Data:
┄┄┄┄┄┄

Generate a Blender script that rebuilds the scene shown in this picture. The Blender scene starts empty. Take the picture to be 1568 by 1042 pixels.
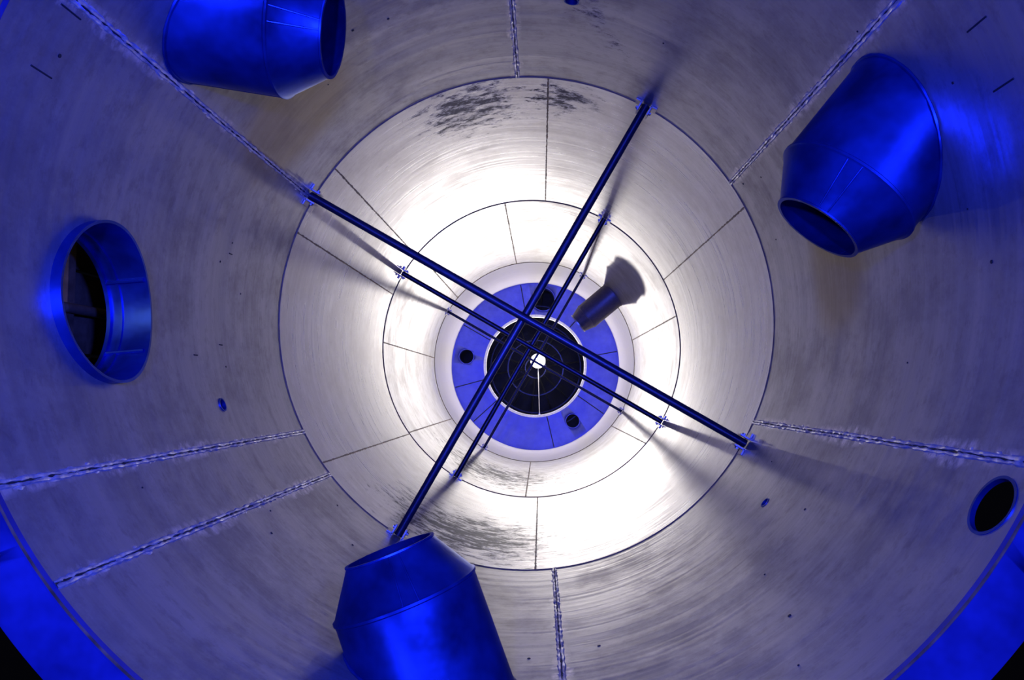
import bpy, bmesh, random
import numpy as np
from math import *
from mathutils import Vector, Matrix
random.seed(4)
R=2.0; ZC=18.541
zD,zC,zB,zA=15.856,12.314,8.146,3.074
F=1185.2483
def Rx(a): return np.array([[1,0,0],[0,cos(a),-sin(a)],[0,sin(a),cos(a)]])
def Ry(b): return np.array([[cos(b),0,sin(b)],[0,1,0],[-sin(b),0,cos(b)]])
Mc=Ry(0.0373)@Rx(0.0647); C0=(0.1384,-0.5779,ZC)
scene=bpy.context.scene
scene.view_settings.view_transform='Standard'
# ---------- materials
class NT:
    def __init__(s,name):
        s.m=bpy.data.materials.new(name); s.m.use_nodes=True; s.t=s.m.node_tree
        s.b=s.t.nodes['Principled BSDF']
    def n(s,typ,**k):
        x=s.t.nodes.new(typ)
        for a,v in k.items(): setattr(x,a,v)
        return x
    def l(s,a,b): s.t.links.new(a,b)
    def math(s,op,a,b=None,clamp=False):
        x=s.n('ShaderNodeMath',operation=op); x.use_clamp=clamp
        for i,v in enumerate((a,b)):
            if v is None: continue
            if isinstance(v,(int,float)): x.inputs[i].default_value=v
            else: s.l(v,x.inputs[i])
        return x.outputs[0]
    def mapr(s,v,a,b,c=0,d=1,smooth=False):
        x=s.n('ShaderNodeMapRange'); x.interpolation_type='SMOOTHSTEP' if smooth else 'LINEAR'
        s.l(v,x.inputs[0])
        for i,q in enumerate((a,b,c,d)): x.inputs[i+1].default_value=q
        return x.outputs[0]
    def noise(s,vec,scale=(1,1,1),sc=1,detail=4,rough=.6,dist=0):
        mp=s.n('ShaderNodeMapping'); s.l(vec,mp.inputs[0]); mp.inputs['Scale'].default_value=scale
        x=s.n('ShaderNodeTexNoise'); s.l(mp.outputs[0],x.inputs['Vector'])
        x.inputs['Scale'].default_value=sc; x.inputs['Detail'].default_value=detail; x.inputs['Roughness'].default_value=rough; x.inputs['Distortion'].default_value=dist
        return x.outputs[0]
    def mix(s,f,a,b):
        x=s.n('ShaderNodeMix',data_type='RGBA')
        if isinstance(f,(int,float)): x.inputs[0].default_value=f
        else: s.l(f,x.inputs[0])
        for i,v in ((6,a),(7,b)):
            if isinstance(v,tuple): x.inputs[i].default_value=(*v,1)
            else: s.l(v,x.inputs[i])
        return x.outputs[2]
    def bump(s,h,strength=.2,dist=.01):
        x=s.n('ShaderNodeBump'); x.inputs['Strength'].default_value=strength; x.inputs['Distance'].default_value=dist
        s.l(h,x.inputs['Height']); s.l(x.outputs[0],s.b.inputs['Normal'])
def simple(name,col,metal=0,rough=.5,nz=0.15,sc=20,bump=0):
    t=NT(name); o=t.n('ShaderNodeTexCoord').outputs['Object']
    f=t.noise(o,sc=sc,detail=3)
    t.l(t.mix(t.mapr(f,.3,.7),tuple(c*(1-nz) for c in col),tuple(min(1,c*(1+nz)) for c in col)),t.b.inputs['Base Color'])
    t.b.inputs['Metallic'].default_value=metal; t.l(t.mapr(f,.3,.7,rough*.85,rough*1.15),t.b.inputs['Roughness'])
    if bump: t.bump(f,bump,.02)
    return t.m
def pol(a,z,r=R): return (r*cos(radians(a)),r*sin(radians(a)),z)
SEAM_T=[91.4,-83.1,33.2,-24.5,-152.8,-141.1,150.2]
def wall_mat(name,seams,stains,brown,rb=.3,lo=.48,hi=.66,metal=.8,grime=.6,fg=.3,r0=.3,r1=.46):
    t=NT(name); o=t.n('ShaderNodeTexCoord').outputs['Object']
    ring=t.noise(o,(.35,.35,9),1,3,.65)
    ring2=t.noise(o,(.8,.8,45),1,2,.6)
    blot=t.noise(o,(1,1,.9),1.8,6,.72,.1)
    fine=t.noise(o,(1,1,1.6),9,4,.7)
    col=t.mix(t.mapr(ring,.3,.7),(lo,lo*.96,lo*.94),(hi,hi*.97,hi*.94))
    col=t.mix(t.mapr(blot,.45,.62,0,grime),col,(lo*.62,lo*.54,lo*.50))
    col=t.mix(t.mapr(fine,.52,.72,0,fg),col,(lo*.5,lo*.44,lo*.40))
    rough=t.math('ADD',t.mapr(ring2,.3,.7,r0,r1),t.mapr(blot,.45,.62,0,grime*.12))
    acc=None
    for a in seams:
        dt=t.n('ShaderNodeVectorMath',operation='DOT_PRODUCT'); t.l(o,dt.inputs[0]); dt.inputs[1].default_value=(cos(radians(a))/R,sin(radians(a))/R,0)
        acc=dt.outputs['Value'] if acc is None else t.math('MAXIMUM',acc,dt.outputs['Value'])
    keep=None
    if acc is not None:
        v=t.math('ADD',acc,t.math('MULTIPLY',t.math('SUBTRACT',blot,.52),.0030))
        m=t.mapr(v,cos(radians(1.7)),cos(radians(.6)))
        sc=t.math('MULTIPLY',m,t.mapr(fine,.42,.60,0,.8),True)
        col=t.mix(sc,col,(.8,.76,.72))
    for (a,z,rad,dens) in stains:
        v=t.n('ShaderNodeVectorMath',operation='SUBTRACT'); t.l(o,v.inputs[0]); v.inputs[1].default_value=pol(a,z)
        s2=t.n('ShaderNodeVectorMath',operation='MULTIPLY'); t.l(v.outputs[0],s2.inputs[0]); s2.inputs[1].default_value=(1/rad,1/rad,1/(rad*1.3))
        ln=t.n('ShaderNodeVectorMath',operation='LENGTH'); t.l(s2.outputs[0],ln.inputs[0])
        g=t.mapr(ln.outputs['Value'],0,1,.26,0,True)
        nn=t.noise(o,(1,1,1.8),5.5,6,.8)
        m=t.mapr(t.math('ADD',nn,g),dens,dens+.12,0,.9)
        m=t.math('MULTIPLY',m,t.mapr(ln.outputs['Value'],.8,1.0,1,0),True)
        col=t.mix(m,col,(.035,.026,.018))
        q=t.math('SUBTRACT',1,m); keep=q if keep is None else t.math('MULTIPLY',keep,q)
    for (a,z,rad) in brown:
        v=t.n('ShaderNodeVectorMath',operation='SUBTRACT'); t.l(o,v.inputs[0]); v.inputs[1].default_value=pol(a,z)
        ln=t.n('ShaderNodeVectorMath',operation='LENGTH'); t.l(v.outputs[0],ln.inputs[0])
        g=t.mapr(t.math('ADD',ln.outputs['Value'],t.math('MULTIPLY',t.math('SUBTRACT',blot,.5),.3)),rad*.5,rad,.7,0,True)
        col=t.mix(g,col,(.30,.23,.11))
    t.l(col,t.b.inputs['Base Color'])
    if keep is None: t.b.inputs['Metallic'].default_value=metal
    else:
        t.l(t.math('MULTIPLY',keep,metal),t.b.inputs['Metallic'])
        t.l(t.math('MULTIPLY',keep,.2),t.b.inputs['Specular IOR Level'])
    t.l(rough,t.b.inputs['Roughness'])
    t.bump(t.math('ADD',t.math('MULTIPLY',ring2,.5),ring),rb,.012)
    return t.m
M_blue=simple('blue_tinted_steel',(.016,.06,.32),.85,.37,.4,4,.16)  # bare steel; blue flash light is tinted into its base colour
M_bluefl=simple('blue_tinted_rim_steel',(.02,.035,.25),.4,.45,.3,5)  # blue light falling on the rim is put into its colour
M_floor=simple('floor_steel',(.10,.12,.60),.4,.45,.2,4)  # blue base colour stands in for flash light reaching the floor
M_rod=simple('dark_rod_steel',(.03,.03,.06),.6,.35)
M_weld=simple('weld_bead',(.8,.76,.72),.8,.4,.3,30)
M_rust=simple('joint_sealant',(.18,.11,.06),.3,.5,.5,12)
M_clip=simple('bracket_steel',(.7,.68,.68),.8,.35)
M_clipd=simple('brace_bracket_steel',(.38,.35,.34),.8,.4)
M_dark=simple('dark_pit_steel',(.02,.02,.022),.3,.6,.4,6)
M_gr=simple('grey_stub_steel',(.22,.19,.19),.4,.45)
M_black=simple('black_gap',(.01,.01,.012),0,.6)
def emis(name,c,s):
    t=NT(name); t.b.inputs['Emission Color'].default_value=(*c,1); t.b.inputs['Emission Strength'].default_value=s; return t.m
M_bulb=emis('lamp_glow',(1,.97,.9),15)
# ---------- mesh helpers
def obj(name,bm,mats,smooth=True,parent=None,ang=35):
    bmesh.ops.recalc_face_normals(bm,faces=bm.faces)
    for e in bm.edges:
        if len(e.link_faces)==2 and e.calc_face_angle(0)>radians(ang): e.smooth=False
    for f in bm.faces: f.smooth=smooth
    me=bpy.data.meshes.new(name); bm.to_mesh(me); bm.free()
    for m in (mats if isinstance(mats,(list,tuple)) else [mats]): me.materials.append(m)
    ob=bpy.data.objects.new(name,me); scene.collection.objects.link(ob)
    if parent: ob.parent=parent
    return ob
def lathe(bm,prof,M=Matrix(),seg=64,closed=False,mi=0,jit=0):
    rows=[]
    for (x,r) in prof:
        rows.append([bm.verts.new(M@Vector((x,(r+random.uniform(-jit,jit))*cos(2*pi*i/seg),(r)*sin(2*pi*i/seg)))) for i in range(seg)])
    n=len(rows)
    for k in range(n if closed else n-1):
        a,b=rows[k],rows[(k+1)%n]
        for i in range(seg):
            f=bm.faces.new((a[i],a[(i+1)%seg],b[(i+1)%seg],b[i])); f.material_index=mi
    return rows
def axis_M(p,d):
    d=Vector(d).normalized(); up=Vector((0,0,1)) if abs(d.z)<.9 else Vector((0,1,0))
    y=up.cross(d).normalized(); z=d.cross(y)
    M=Matrix((d,y,z)).transposed().to_4x4(); M.translation=Vector(p); return M
def rod(bm,p,q,r,seg=16,mi=0):
    p,q=Vector(p),Vector(q); L=(q-p).length; rows=lathe(bm,[(0,r),(L,r)],axis_M(p,q-p),seg,mi=mi)
    for rw in rows: bm.faces.new(rw).material_index=mi
def box(bm,M,sx,sy,sz,mi=0):
    r=bmesh.ops.create_cube(bm,size=1,matrix=M@Matrix.Diagonal((sx,sy,sz,1)))
    for v in r['verts']:
        for f in v.link_faces: f.material_index=mi
VZ=axis_M((0,0,0),(0,0,1))
def cut(ob,cutters):
    for c in cutters:
        md=ob.modifiers.new('b','BOOLEAN'); md.object=c; md.operation='DIFFERENCE'; md.solver='EXACT'
    dg=bpy.context.evaluated_depsgraph_get(); dg.update()
    me=bpy.data.meshes.new_from_object(ob.evaluated_get(dg)); ob.modifiers.clear(); ob.data=me
    for c in cutters: bpy.data.objects.remove(c)
def shell(name,z0,z1,mat,holes=(),n=14,seg=256):
    bm=bmesh.new()
    zs=[z0+(z1-z0)*i/n for i in range(n+1)]
    lathe(bm,[(z,R) for z in zs]+[(z,R+.02) for z in reversed(zs)],VZ,seg,True)
    ob=obj(name,bm,mat)
    cs=[]
    for (a,z,r) in holes:
        b=bmesh.new(); rod(b,pol(a,z,R-.4),pol(a,z,R+.3),r,64); cs.append(obj('c',b,mat))
    if cs:
        cut(ob,cs)
        me=ob.data; nrm=[None]*len(me.loops)
        for p in me.polygons:
            c=p.center; rr=hypot(c.x,c.y); rad=Vector((c.x/rr,c.y/rr,0)); s=p.normal.dot(rad)
            for li in p.loop_indices:
                v=me.vertices[me.loops[li].vertex_index].co; h=hypot(v.x,v.y)
                if abs(s)>.97: nrm[li]=(v.x/h*(1 if s>0 else -1),v.y/h*(1 if s>0 else -1),0)
                else: nrm[li]=tuple(p.normal)
        me.normals_split_custom_set(nrm)
    return ob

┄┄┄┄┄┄

Task: Report all lines of the material that contain the word "scene".

Reply:
Generate a Blender script that rebuilds the scene shown in this picture. The Blender scene starts empty. Take the picture to be 1568 by 1042 pixels.
scene=bpy.context.scene
scene.view_settings.view_transform='Standard'
    ob=bpy.data.objects.new(name,me); scene.collection.objects.link(ob)